(What is required)
Starting from the line containing "for k in range(NST*2): mb.f.append((rows[12][k], rows[12][(k+1)", write out every remaining line exactly, the last one included.

(Data excerpt)
━━━━━━━━━━━━━━━━━━━━

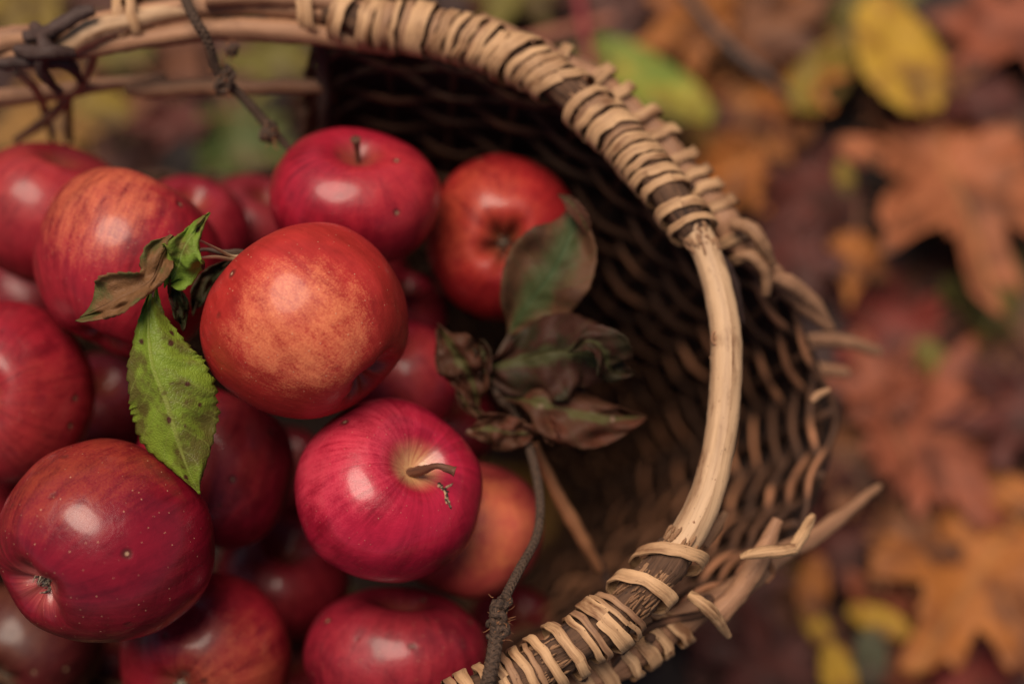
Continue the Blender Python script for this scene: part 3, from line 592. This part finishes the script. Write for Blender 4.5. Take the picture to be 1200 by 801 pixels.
for k, (x, y, wpx, tl, rp, mk) in enumerate(BANDS):
    i = hidx(x, y)
    rr_ = px2m(rp*rnd.uniform(.84, .94), hoop_p[i]); wd = px2m(wpx*rnd.uniform(.84, 1.06), hoop_p[i])
    ring('binding_strip', hoop_p, i, rr_, rr_*.93, wd, M['strip'] if mk == 's' else M['strip2'], lean=(.32 if y < 290 and x > 590 else (.3 if k in LN else .10)), tilt=-tl*(.75 if y < 290 else 1), roll=rnd.uniform(0, 6), seed=k*1.7+.3, pitch=rnd.uniform(-.0015, .0015), thick=.0011 if mk == 's' else .0009, dz=-.001)
# fibrous bark shreds where strips end
for (x, y) in ((818, 280), (800, 640), (742, 690), (690, 115), (640, 770), (770, 680)):
    mb = MB()
    for _ in range(34):
        i = hidx(x+random.uniform(-9, 9), y+random.uniform(-9, 9)); q = []; a = random.uniform(.1, math.pi-.1); da = random.uniform(-.04, .04); L_ = random.randint(2, 5); sg = random.choice((-1, 1))
        for k in range(L_):
            ii = (i+sg*k) % len(hoop_p); c = hoop_p[ii]; T = (hoop_p[(ii+1) % len(hoop_p)]-c).normalized(); V = (CAM-c).normalized(); S = T.cross(V)
            q.append(c+(S*math.cos(a+da*k)+V*math.sin(a+da*k))*hoop_r[ii]*(1.04+.03*k/L_))
        mb.tube(q, [.0005]+[.0006]*(L_-2)+[.00015] if L_ > 2 else [.0005, .0002], 5)
    link('bark_fibres', mb.mesh('bark_fibres', BASE), M['strip2'], basket)

# outer, lower rim of the body with its own bindings
OUT1 = [(560, 30, .285, 13), (640, 66, .283, 14), (700, 95, .28, 15), (760, 150, .277, 16), (805, 205, .274, 17), (838, 245, .272, 18), (868, 285, .268, 17), (900, 318, .264, 13), (935, 350, .25, 11), (972, 385, .235, 5)]
OUT2 = [(560, 850, .28, 16), (640, 820, .277, 18), (700, 790, .274, 19), (760, 752, .27, 19), (815, 715, .266, 17), (860, 690, .262, 14), (905, 660, .256, 12), (960, 622, .238, 10), (1032, 570, .215, 4)]
OUT3 = [(840, 720, .272, 14), (868, 690, .274, 13), (890, 655, .276, 13), (912, 608, .278, 7)]
for l in (OUT1, OUT2): rod('outer_rim', basket, M['rod'], l, 14, rough=.22, wobble=.0015, seed=4.)
rod('outer_rim', basket, M['rod'], OUT3, 12, rough=.12, seed=6.)
def bands_on(path, specs, seed):
    s = catmull(path, 16); pts = [PZ(q[0], q[1], q[2]) for q in s]
    for k, (x, y, wpx, tl, rp) in enumerate(specs):
        i = min(range(2, len(s)-2), key=lambda j: (s[j][0]-x)**2+(s[j][1]-y)**2)
        r_ = px2m(rp, pts[i]); ring('binding_strip', pts, i, r_, r_*.85, px2m(wpx, pts[i]), M['strip'], tilt=-tl, roll=k*2.2, seed=seed+k*2.3, thick=.0016)
bands_on(OUT1, [(655, 72, 12, .1, 22), (700, 98, 14, .2, 23), (722, 112, 12, .2, 22), (748, 138, 13, .3, 24), (770, 160, 13, .3, 24), (792, 190, 12, .2, 25), (808, 205, 12, .3, 25), (822, 222, 12, .3, 25), (836, 242, 13, .3, 25), (860, 278, 12, .3, 24), (880, 298, 12, .4, 20)], 60)
bands_on(OUT2, [(620, 828, 15, -.1, 27), (650, 815, 16, -.1, 28), (680, 800, 14, -.2, 28), (704, 788, 17, -.2, 28), (728, 772, 13, -.15, 27), (748, 760, 16, -.2, 28), (768, 748, 13, -.1, 27), (786, 733, 15, -.3, 27)], 90)
# loose ends and splints of the outer rim
for l, mt in (([(868, 652, .290, 4), (885, 648, .292, 7), (912, 646, .292, 7.5), (930, 643, .290, 7)], 'strip'), ([(928, 645, .290, 7), (938, 630, .288, 7), (948, 612, .284, 7), (953, 604, .282, 4)], 'strip'),
              ([(808, 696, .292, 6), (822, 706, .293, 8), (838, 722, .288, 8), (854, 745, .276, 4)], 'strip'),
              ([(858, 262, .282, 7), (880, 268, .286, 9), (893, 285, .284, 8), (905, 310, .276, 5)], 'strip2'), ([(862, 300, .278, 5), (880, 300, .280, 8), (896, 318, .276, 8), (898, 345, .268, 5)], 'strip2'),
              ([(905, 325, .268, 8), (925, 332, .262, 10), (950, 352, .25, 10), (976, 386, .235, 4)], 'rod'), ([(925, 400, .21, 6), (970, 398, .205, 9), (1000, 402, .20, 8), (1030, 412, .19, 6)], 'rod'),
              ([(935, 425, .20, 5), (960, 432, .20, 8), (992, 436, .19, 6)], 'rod'), ([(950, 470, .26, 4), (960, 462, .26, 5), (972, 456, .26, 3)], 'strip2'),
              ([(826, 640, .275, 5), (838, 620, .275, 7), (850, 600, .275, 4)], 'strip2'),
              ([(900, 655, .27, 3), (905, 670, .26, 4), (897, 682, .26, 3)], 'twig')):
    rod('loose_splint', basket, M[mt], l, 9, rough=.2)
for k in range(0):
    y = 450+k*70+random.uniform(-5, 5); x = 945+18*math.sin((y-385)/210*math.pi)+random.uniform(-6, 6); l_ = random.uniform(20, 75); dy = random.choice((-1, 1))*random.uniform(8, 26)
    rod('loose_splint', basket, M['rod'], [(x-30, y-dy*.5, .215, 4), (x, y, .22, 5), (x+l_*.6, y+dy*.6, .215, 4), (x+l_, y+dy*1.2, .205, 1)], 6, seg=4, rough=.2)
rod('loose_splint', basket, M['twig'], [(626, 520, .25, 5), (650, 572, .235, 7), (682, 630, .22, 8), (703, 668, .205, 5)], 9, rough=.15, label='pale brown splint sticking up inside the weave')
rod('loose_splint', basket, M['darkrod'], [(668, 610, .22, 4), (700, 655, .205, 5), (722, 705, .19, 4)], 8, rough=.2)
rod('loose_splint', basket, M['darkrod'], [(820, 290, .295, 4), (848, 305, .285, 5), (862, 335, .275, 4), (870, 380, .262, 2)], 8, rough=.3)

# woven wall
TOPC = [(378, 42, .283), (520, 52, .283), (640, 88, .283), (740, 160, .28), (838, 255, .272), (915, 345, .25), (962, 440, .225), (966, 540, .22), (905, 645, .245), (800, 722, .275), (690, 790, .28), (560, 850, .283), (380, 905, .283), (150, 905, .28),
        (-100, 830, .27), (-230, 660, .24), (-240, 470, .17), (-160, 310, .145), (-30, 225, .145), (110, 214, .148), (250, 207, .150), (345, 190, .17)]
top = catmull([tuple(PZ(*q)) for q in TOPC], 26, closed=True); NTOP = len(top)
C0 = PZ(330, 430, .30)
def wall(fi, t):
    fi %= NTOP; i = int(fi); f = fi-i; T_ = Vector(top[i]).lerp(Vector(top[(i+1) % NTOP]), f)
    k = 1-.48*t**1.15
    full = Vector((C0.x+(T_.x-C0.x)*1, C0.y+(T_.y-C0.y)*1, 0))
    return Vector((C0.x+(full.x-C0.x)*k, C0.y+(full.y-C0.y)*k, T_.z+(GZ+.016-T_.z)*t))
# arc length
cum = [0]
for i in range(NTOP): cum.append(cum[-1]+(wall(i+1, .25)-wall(i, .25)).length)
LEN = cum[-1]; NST = int(LEN/.0270); NST += NST % 2
def fi_of(s):
    s = s % LEN; lo, hi = 0, NTOP
    while hi-lo > 1:
        m_ = (lo+hi)//2
        if cum[m_] <= s: lo = m_
        else: hi = m_
    return lo+(s-cum[lo])/max(cum[lo+1]-cum[lo], 1e-9)
def wn(fi, t):
    a = wall(fi+.4, t)-wall(fi-.4, t); b = wall(fi, min(t+.02, 1))-wall(fi, max(t-.02, 0)); n_ = a.cross(b)
    return n_.normalized()
nt_ = wn(20, .4); WS = 1 if nt_.dot(C0-wall(20, .4)) > 0 else -1
mb = MB(); ROWS = 32; M_ = NST*8; rnd = random.Random(11)
for r in range(ROWS):
    t0 = .0+r/(ROWS-1)*.99; mb.r = rnd.random(); pts = []; rs = []; ws = []
    base = .0014+.0005*rnd.random()
    for k in range(M_+1):
        s = LEN*k/M_; fi = fi_of(s if k < M_ else 0)
        tt = min(max(t0+.012*noise.noise(Vector((k*.02, r*.7, 3)))+.011*noise.noise(Vector((k*.13, r*1.7, 3))), 0), 1)
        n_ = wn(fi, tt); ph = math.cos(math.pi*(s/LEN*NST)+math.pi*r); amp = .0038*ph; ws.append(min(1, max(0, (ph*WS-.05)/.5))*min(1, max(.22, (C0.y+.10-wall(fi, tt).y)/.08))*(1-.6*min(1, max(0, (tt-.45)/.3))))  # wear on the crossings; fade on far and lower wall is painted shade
        pts.append(wall(fi, tt)+n_*amp); rs.append(base*(1+.2*noise.noise(Vector((k*.05, r*3.1, 8)))))
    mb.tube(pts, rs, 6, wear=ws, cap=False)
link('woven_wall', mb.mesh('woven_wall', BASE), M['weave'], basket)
mb = MB()
for k in range(NST):
    fi = fi_of(LEN*k/NST); tl = wall(fi, 0).z; mb.r = rnd.random()*.5
    pts = [wall(fi, t) for t in [j/16 for j in range(17)]]
    pts[0] = pts[0]+Vector((0, 0, .006))
    mb.tube(pts, [.0019]*17, 7, rough=.2)
link('wall_stakes', mb.mesh('wall_stakes', BASE), M['weave'], basket)
# dark sheet behind the weave, closing its slits and standing in for shade there, and the woven floor
mb = MB(); rows = []
for j in range(13):
    t = .03+j/12*.97; row = []
    for k in range(NST*2):
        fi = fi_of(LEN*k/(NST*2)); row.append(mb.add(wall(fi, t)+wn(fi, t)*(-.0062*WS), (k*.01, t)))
    rows.append(row)
for j in range(12):
    n_ = NST*2
    for k in range(n_): mb.f.append((rows[j][k], rows[j][(k+1) % n_], rows[j+1][(k+1) % n_], rows[j+1][k]))
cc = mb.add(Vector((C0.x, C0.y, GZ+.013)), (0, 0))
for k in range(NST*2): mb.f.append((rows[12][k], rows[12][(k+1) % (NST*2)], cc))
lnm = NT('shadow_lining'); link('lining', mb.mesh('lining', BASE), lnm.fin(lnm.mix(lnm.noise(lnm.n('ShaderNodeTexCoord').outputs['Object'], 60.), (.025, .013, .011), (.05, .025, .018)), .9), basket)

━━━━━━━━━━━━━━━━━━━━

(Final result)
for k in range(NST*2): mb.f.append((rows[12][k], rows[12][(k+1) % (NST*2)], cc))
lnm = NT('shadow_lining'); link('lining', mb.mesh('lining', BASE), lnm.fin(lnm.mix(lnm.noise(lnm.n('ShaderNodeTexCoord').outputs['Object'], 60.), (.025, .013, .011), (.05, .025, .018)), .9), basket)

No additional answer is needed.